Now, do the working men employed by that stock corporation deal with that president and those directors? Not at all. Does the public deal with that president and that board of directors? It does not. Can anybody bring them to account? It is next to impossible to do so. If you undertake it you will find it a game of hide and seek, with the objects of your search taking refuge now behind the tree of their individual personality, now behind that of their corporate irresponsibility.
And do our laws take note of this curious state of things? Do they even attempt to distinguish between a man's act as a corporation director and as an individual? They do not. Our laws still deal with us on the basis of the old system. The law is still living in the dead past which we have left behind. This is evident, for instance, with regard to the matter of employers' liability for working men's injuries. Suppose that a superintendent wants a workman to use a certain piece of machinery which it is not safe for him to use, and that the workman is injured by that piece of machinery. Our courts have held that the superintendent is a fellow servant, or, as the law states it, a fellow employee, and that, therefore, the man can not recover damages for his injury. The superintendent who probably engaged the man is not his employer. Who is his employer? And whose negligence could conceivably come in there? The board of directors did not tell the employee to use that piece of machinery; and the president of the corporation did not tell him to use that piece of machinery. And so forth. Don't you see by that theory that a man never can get redress for negligence on the part of the employer? When I hear judges reason upon the analogy of the relationships that used to exist between workmen and their employers a generation ago, I wonder if they have not opened their eyes to the modern world. You know, we have a right to expect that judges will have their eyes open, even though the law which they administer hasn't awakened.

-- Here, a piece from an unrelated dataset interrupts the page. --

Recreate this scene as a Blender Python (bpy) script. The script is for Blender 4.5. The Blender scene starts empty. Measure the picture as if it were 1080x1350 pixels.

Yet that is but a single small detail illustrative of the difficulties we are in because we have not adjusted the law to the facts of the new order.
Since I entered politics, I have chiefly had men's views confided to me privately. Some of the biggest men in the United States, in the field of commerce and manufacture, are afraid of somebody, are afraid of something. They know that there is a power somewhere so organized, so subtle, so watchful, so interlocked, so complete, so pervasive, that they had better not speak above their breath when they speak in condemnation of it.
They know that America is not a place of which it can be said, as it used to be, that a man may choose his own calling and pursue it just so far as his abilities enable him to pursue it; because to-day, if he enters certain fields, there are organizations which will use means against him that will prevent his building up a business which they do not want to have built up; organizations that will see to it that the ground is cut from under him and the markets shut against him. For if he begins to sell to certain retail dealers, to any retail dealers, the monopoly will refuse to sell to those dealers, and those dealers will be afraid and will not buy the new man's wares.
And this is the country which has lifted to the admiration of the world its ideals of absolutely free opportunity, where no man is supposed to be under any limitation except the limitations of his character and of his mind; where there is supposed to be no distinction of class, no distinction of blood, no distinction of social status, but where men win or lose on their merits.
I lay it very close to my own conscience as a public man whether we can any longer stand at our doors and welcome all newcomers upon those terms. American industry is not free, as once it was free; American enterprise is not free; the man with only a little capital is finding it harder to get into the field, more and more impossible to compete with the big fellow. Why? Because the laws of this country do not prevent the strong from crushing the weak. That is the reason, and because the strong have crushed the weak, the strong dominate the industry and the economic life of this country. No man can deny that the lines of endeavor have more and more narrowed and stiffened; no man who knows anything about the development of industry in this country can have failed to observe that the larger kinds of credit are more and more difficult to obtain, unless you obtain them upon the terms of uniting your efforts with those who already control the industries of the country; and nobody can fail to observe that any man who tries to set himself up in competition with any process of manufacture which has been taken under the control of large combinations of capital will presently find himself either squeezed out or obliged to sell and allow himself to be absorbed.
There is a great deal that needs reconstruction in the United States. I should like to take a census of the business men--I mean the rank and file of the business men--as to whether they think that business conditions in this country, or rather whether the organization of business in this country, is satisfactory or not. I know what they would say if they dared. If they could vote secretly they would vote overwhelmingly that the present organization of business was meant for the big fellows and was not meant for the little fellows; that it was meant for those who are at the top and was meant to exclude those who are at the bottom; that it was meant to shut out beginners, to prevent new entries in the race, to prevent the building up of competitive enterprise that would interfere with the monopolies which the great trusts have built up.
What this country needs, above everything else, is a body of laws which will look after the men who are on the make rather than the men who are already made. Because the men who are already made are not going to live indefinitely, and they are not always kind enough to leave sons as able and as honest as they are.
The originative part of America, the part of America that makes new enterprises, the part into which the ambitious and gifted working man makes his way up, the class that saves, that plans, that organizes, that presently spreads its enterprises until they have a national scope and character--that middle class is being more and more squeezed out by the processes which we have been taught to call processes of prosperity. Its members are sharing prosperity, no doubt; but what alarms me is that they are not _originating_ prosperity. No country can afford to have its prosperity originated by a small controlling class. The treasury of America does not lie in the brains of the small body of men now in control of the great enterprises that have been concentrated under the direction of a very small number of persons. The treasury of America lies in those ambitions, those energies, that can not be restricted to a special, favored class. It depends upon the inventions of unknown men, upon the originations of unknown men, upon the ambitions of unknown men. Every country is renewed out of the ranks of the unknown, not out of the ranks of those already famous and powerful and in control.